When a Valid Will Isn't Enough: An Executor Locked Out of the Digital Estate (Hypothetical)

A hypothetical Florida estate where a valid will named the executor but granted no digital-asset authority — and the email, cloud photos, and cryptocurrency stayed locked. How a digital estate plan would have prevented it.

4 min read
Jonathan D. Woods, Esq.

Jonathan D. Woods, Esq.

Licensed in Florida and Illinois. Jacksonville, Florida. FL Bar #0145017 | IL Bar #6230549.

Reviewed for accuracy by Jonathan D. Woods, Esq..

Florida-specific. Information is general and not legal advice.

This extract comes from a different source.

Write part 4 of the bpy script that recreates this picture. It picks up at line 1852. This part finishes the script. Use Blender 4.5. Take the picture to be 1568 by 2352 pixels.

Hypothetical scenario: a Jacksonville woman was named personal representative of her father's estate. He had a valid, properly executed Florida will, and she assumed that settled everything. It did not. The will disposed of his house and his bank accounts, but it said nothing about digital assets — and that silence is where the estate stalled.

When she tried to close his email, every password-reset and account-closure path ran back through an inbox she could not enter. His cloud storage held the only copies of decades of family photographs. And an exchange account held a meaningful cryptocurrency balance the family knew existed but could not reach. Each provider gave the same answer: the will named her, but it did not authorize them to grant access, and federal privacy law and their terms of service controlled.

How the hypothetical problem was framed

The issue was not the validity of the will. It was the absence of digital-asset authority. Under Florida's Fiduciary Access to Digital Assets Act, a fiduciary needs an online-tool designation or explicit authority in the estate-planning documents before a provider will open an account. The father had neither. The exchange demanded a court order; the crypto's two-factor code was tied to a phone the carrier had already deactivated; and the self-custodied portion had a seed phrase no one could locate.

How the plan would have been structured

  1. An inventory across the six categories — email, cloud storage, cryptocurrency, social and content accounts, subscriptions and financial apps, and business logins — built and kept current, separate from the will.
  2. The online-tool designations set with each major provider — the tier that, under the statute, outranks even the will.
  3. Explicit digital-asset authority drafted into the will and trust, in language that tracks Chapter 740 so providers honor it.
  4. The same authority added to a durable power of attorney, so a fiduciary could act during incapacity, not only after death.
  5. A secure custody plan for the cryptocurrency, so the keys would survive without being exposed while the owner was living.

Why that mattered

In the hypothetical, the daughter eventually recovered the email and the photos through provider legacy processes, but only after months of friction — and the self-custodied crypto was never recovered, because no authority can regenerate a lost private key. The illustrative point is structural: the will had done its job on the physical estate and left the digital estate completely exposed. The cheapest version of this story is the one where the authority, the online-tool designations, and the secure inventory exist before anyone needs them — not after.